→ Request: Make an exact transcription of the material, leaving out all images.

>>>

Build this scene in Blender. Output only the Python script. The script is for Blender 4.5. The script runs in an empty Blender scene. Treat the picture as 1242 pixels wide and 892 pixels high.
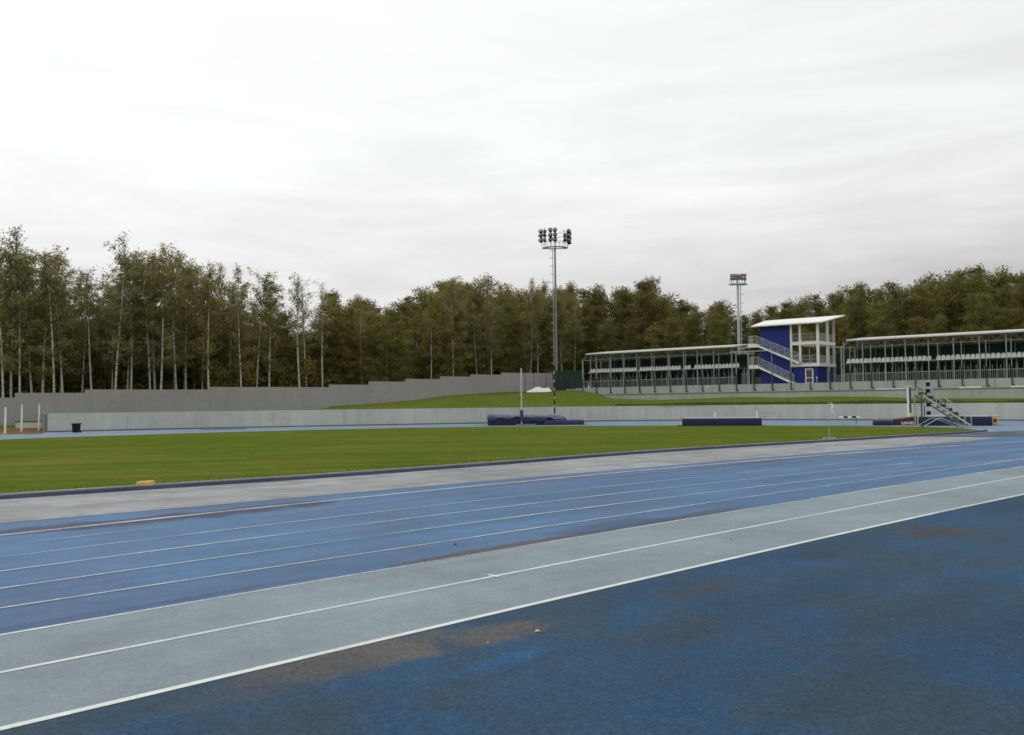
import bpy, bmesh, math, random
import numpy as np
from mathutils import Matrix, Vector

random.seed(7)
scene = bpy.context.scene
COL = scene.collection
R = math.radians

# ------------------------------------------------------------------ camera
W, H = 1242.0, 892.0
F = 1075.0
CAM = Vector((0, 0, 2.0))
PITCH, ROLL = math.atan(43 / F), -0.011
ROT = Matrix.Rotation(R(90) + PITCH, 3, 'X') @ Matrix.Rotation(ROLL, 3, 'Z')
cam_d = bpy.data.cameras.new('camera')
cam_d.sensor_width = 36.0
cam_d.lens = 36.0 * F / W
cam_d.clip_end = 6000
cam = bpy.data.objects.new('camera', cam_d)
COL.objects.link(cam)
cam.matrix_world = Matrix.Translation(CAM) @ ROT.to_4x4()
scene.camera = cam


def ray(px, py):
    return ROT @ Vector(((px - W / 2) / F, -(py - H / 2) / F, -1.0))


def ground(px, py, z=0.0):
    d = ray(px, py)
    return CAM + d * ((z - CAM.z) / d.z)


def at(px, py, D):
    d = ray(px, py)
    return CAM + d * (D / d.y)


def hor(px):
    return 489 - 0.011 * (px - 621)


# ------------------------------------------------------------------ materials
class NT:
    """small node-tree writer"""
    def __init__(s, name):
        s.m = bpy.data.materials.new(name)
        s.m.use_nodes = True
        s.t = s.m.node_tree
        s.t.nodes.clear()
        s.out = s.t.nodes.new('ShaderNodeOutputMaterial')
        s.b = s.t.nodes.new('ShaderNodeBsdfPrincipled')
        s.t.links.new(s.b.outputs[0], s.out.inputs[0])

    def n(s, typ, **kw):
        nd = s.t.nodes.new(typ)
        for k, v in kw.items():
            setattr(nd, k, v)
        return nd

    def link(s, a, b):
        s.t.links.new(a, b)

    def val(s, sock, v):
        if hasattr(v, 'bl_idname') or isinstance(v, bpy.types.NodeSocket):
            s.link(v, sock)
        else:
            sock.default_value = v

    def pos(s, scale=(1, 1, 1), rz=0.0, obj=False):
        if obj:
            src = s.n('ShaderNodeTexCoord').outputs['Object']
        else:
            src = s.n('ShaderNodeNewGeometry').outputs['Position']
        mp = s.n('ShaderNodeMapping')
        mp.vector_type = 'POINT'
        # rotate first, then scale
        r = s.n('ShaderNodeVectorRotate', rotation_type='Z_AXIS')
        r.inputs['Angle'].default_value = rz
        s.link(src, r.inputs['Vector'])
        s.link(r.outputs[0], mp.inputs['Vector'])
        mp.inputs['Scale'].default_value = scale
        return mp.outputs[0]

    def noise(s, vec, scale, detail=4, rough=0.55, dist=0.0):
        nd = s.n('ShaderNodeTexNoise')
        s.link(vec, nd.inputs['Vector'])
        nd.inputs['Scale'].default_value = scale
        nd.inputs['Detail'].default_value = detail
        nd.inputs['Roughness'].default_value = rough
        nd.inputs['Distortion'].default_value = dist
        return nd.outputs['Fac']

    def ramp(s, fac, lo, hi, a=0.0, b=1.0):
        nd = s.n('ShaderNodeMapRange')
        nd.clamp = True
        s.link(fac, nd.inputs[0])
        nd.inputs[1].default_value = lo
        nd.inputs[2].default_value = hi
        nd.inputs[3].default_value = a
        nd.inputs[4].default_value = b
        return nd.outputs[0]

    def mix(s, fac, a, b, mode='MIX'):
        nd = s.n('ShaderNodeMix', data_type='RGBA', blend_type=mode)
        s.val(nd.inputs['Factor'], fac)
        s.val(nd.inputs['A'], c4(a))
        s.val(nd.inputs['B'], c4(b))
        return nd.outputs['Result']

    def math(s, op, a, b=0.0):
        nd = s.n('ShaderNodeMath', operation=op)
        s.val(nd.inputs[0], a)
        s.val(nd.inputs[1], b)
        return nd.outputs[0]

    def scale_col(s, col, fac):
        nd = s.n('ShaderNodeVectorMath', operation='SCALE')
        s.val(nd.inputs[0], tuple(col)[:3] if isinstance(col, (tuple, list)) else col)
        s.val(nd.inputs['Scale'], fac)
        return nd.outputs[0]

    def bump(s, h, strength=0.3, dist=0.01):
        nd = s.n('ShaderNodeBump')
        nd.inputs['Strength'].default_value = strength
        nd.inputs['Distance'].default_value = dist
        s.link(h, nd.inputs['Height'])
        s.link(nd.outputs[0], s.b.inputs['Normal'])

    def fin(s, col, rough=0.8, spec=0.3, metal=0.0):
        s.val(s.b.inputs['Base Color'], c4(col))
        s.val(s.b.inputs['Roughness'], rough)
        s.b.inputs['Specular IOR Level'].default_value = spec
        s.b.inputs['Metallic'].default_value = metal
        return s.m


def c4(c):
    if isinstance(c, (tuple, list)) and len(c) == 3:
        return (c[0], c[1], c[2], 1.0)
    return c


def plain(name, col, rough=0.6, metal=0.0, var=0.15, scale=3.0, spec=0.3):
    """painted or bare surface with a little mottling and dirt"""
    t = NT(name)
    v = t.pos(obj=True)
    a = t.noise(v, scale, 5, 0.6)
    b = t.noise(v, scale * 9, 3, 0.6)
    f = t.math('ADD', t.ramp(a, 0.3, 0.7, 1 - var, 1 + var), t.ramp(b, 0.3, 0.7, -var * 0.4, var * 0.4))
    return t.fin(t.scale_col(c4(col), f), t.ramp(a, 0.3, 0.7, rough - 0.08, rough + 0.08), spec, metal)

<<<

→ Answer to the task:
Build this scene in Blender. Output only the Python script. The script is for Blender 4.5. The script runs in an empty Blender scene. Treat the picture as 1242 pixels wide and 892 pixels high.
import bpy, bmesh, math, random
import numpy as np
from mathutils import Matrix, Vector

random.seed(7)
scene = bpy.context.scene
COL = scene.collection
R = math.radians

# ------------------------------------------------------------------ camera
W, H = 1242.0, 892.0
F = 1075.0
CAM = Vector((0, 0, 2.0))
PITCH, ROLL = math.atan(43 / F), -0.011
ROT = Matrix.Rotation(R(90) + PITCH, 3, 'X') @ Matrix.Rotation(ROLL, 3, 'Z')
cam_d = bpy.data.cameras.new('camera')
cam_d.sensor_width = 36.0
cam_d.lens = 36.0 * F / W
cam_d.clip_end = 6000
cam = bpy.data.objects.new('camera', cam_d)
COL.objects.link(cam)
cam.matrix_world = Matrix.Translation(CAM) @ ROT.to_4x4()
scene.camera = cam


def ray(px, py):
    return ROT @ Vector(((px - W / 2) / F, -(py - H / 2) / F, -1.0))


def ground(px, py, z=0.0):
    d = ray(px, py)
    return CAM + d * ((z - CAM.z) / d.z)


def at(px, py, D):
    d = ray(px, py)
    return CAM + d * (D / d.y)


def hor(px):
    return 489 - 0.011 * (px - 621)


# ------------------------------------------------------------------ materials
class NT:
    """small node-tree writer"""
    def __init__(s, name):
        s.m = bpy.data.materials.new(name)
        s.m.use_nodes = True
        s.t = s.m.node_tree
        s.t.nodes.clear()
        s.out = s.t.nodes.new('ShaderNodeOutputMaterial')
        s.b = s.t.nodes.new('ShaderNodeBsdfPrincipled')
        s.t.links.new(s.b.outputs[0], s.out.inputs[0])

    def n(s, typ, **kw):
        nd = s.t.nodes.new(typ)
        for k, v in kw.items():
            setattr(nd, k, v)
        return nd

    def link(s, a, b):
        s.t.links.new(a, b)

    def val(s, sock, v):
        if hasattr(v, 'bl_idname') or isinstance(v, bpy.types.NodeSocket):
            s.link(v, sock)
        else:
            sock.default_value = v

    def pos(s, scale=(1, 1, 1), rz=0.0, obj=False):
        if obj:
            src = s.n('ShaderNodeTexCoord').outputs['Object']
        else:
            src = s.n('ShaderNodeNewGeometry').outputs['Position']
        mp = s.n('ShaderNodeMapping')
        mp.vector_type = 'POINT'
        # rotate first, then scale
        r = s.n('ShaderNodeVectorRotate', rotation_type='Z_AXIS')
        r.inputs['Angle'].default_value = rz
        s.link(src, r.inputs['Vector'])
        s.link(r.outputs[0], mp.inputs['Vector'])
        mp.inputs['Scale'].default_value = scale
        return mp.outputs[0]

    def noise(s, vec, scale, detail=4, rough=0.55, dist=0.0):
        nd = s.n('ShaderNodeTexNoise')
        s.link(vec, nd.inputs['Vector'])
        nd.inputs['Scale'].default_value = scale
        nd.inputs['Detail'].default_value = detail
        nd.inputs['Roughness'].default_value = rough
        nd.inputs['Distortion'].default_value = dist
        return nd.outputs['Fac']

    def ramp(s, fac, lo, hi, a=0.0, b=1.0):
        nd = s.n('ShaderNodeMapRange')
        nd.clamp = True
        s.link(fac, nd.inputs[0])
        nd.inputs[1].default_value = lo
        nd.inputs[2].default_value = hi
        nd.inputs[3].default_value = a
        nd.inputs[4].default_value = b
        return nd.outputs[0]

    def mix(s, fac, a, b, mode='MIX'):
        nd = s.n('ShaderNodeMix', data_type='RGBA', blend_type=mode)
        s.val(nd.inputs['Factor'], fac)
        s.val(nd.inputs['A'], c4(a))
        s.val(nd.inputs['B'], c4(b))
        return nd.outputs['Result']

    def math(s, op, a, b=0.0):
        nd = s.n('ShaderNodeMath', operation=op)
        s.val(nd.inputs[0], a)
        s.val(nd.inputs[1], b)
        return nd.outputs[0]

    def scale_col(s, col, fac):
        nd = s.n('ShaderNodeVectorMath', operation='SCALE')
        s.val(nd.inputs[0], tuple(col)[:3] if isinstance(col, (tuple, list)) else col)
        s.val(nd.inputs['Scale'], fac)
        return nd.outputs[0]

    def bump(s, h, strength=0.3, dist=0.01):
        nd = s.n('ShaderNodeBump')
        nd.inputs['Strength'].default_value = strength
        nd.inputs['Distance'].default_value = dist
        s.link(h, nd.inputs['Height'])
        s.link(nd.outputs[0], s.b.inputs['Normal'])

    def fin(s, col, rough=0.8, spec=0.3, metal=0.0):
        s.val(s.b.inputs['Base Color'], c4(col))
        s.val(s.b.inputs['Roughness'], rough)
        s.b.inputs['Specular IOR Level'].default_value = spec
        s.b.inputs['Metallic'].default_value = metal
        return s.m


def c4(c):
    if isinstance(c, (tuple, list)) and len(c) == 3:
        return (c[0], c[1], c[2], 1.0)
    return c


def plain(name, col, rough=0.6, metal=0.0, var=0.15, scale=3.0, spec=0.3):
    """painted or bare surface with a little mottling and dirt"""
    t = NT(name)
    v = t.pos(obj=True)
    a = t.noise(v, scale, 5, 0.6)
    b = t.noise(v, scale * 9, 3, 0.6)
    f = t.math('ADD', t.ramp(a, 0.3, 0.7, 1 - var, 1 + var), t.ramp(b, 0.3, 0.7, -var * 0.4, var * 0.4))
    return t.fin(t.scale_col(c4(col), f), t.ramp(a, 0.3, 0.7, rough - 0.08, rough + 0.08), spec, metal)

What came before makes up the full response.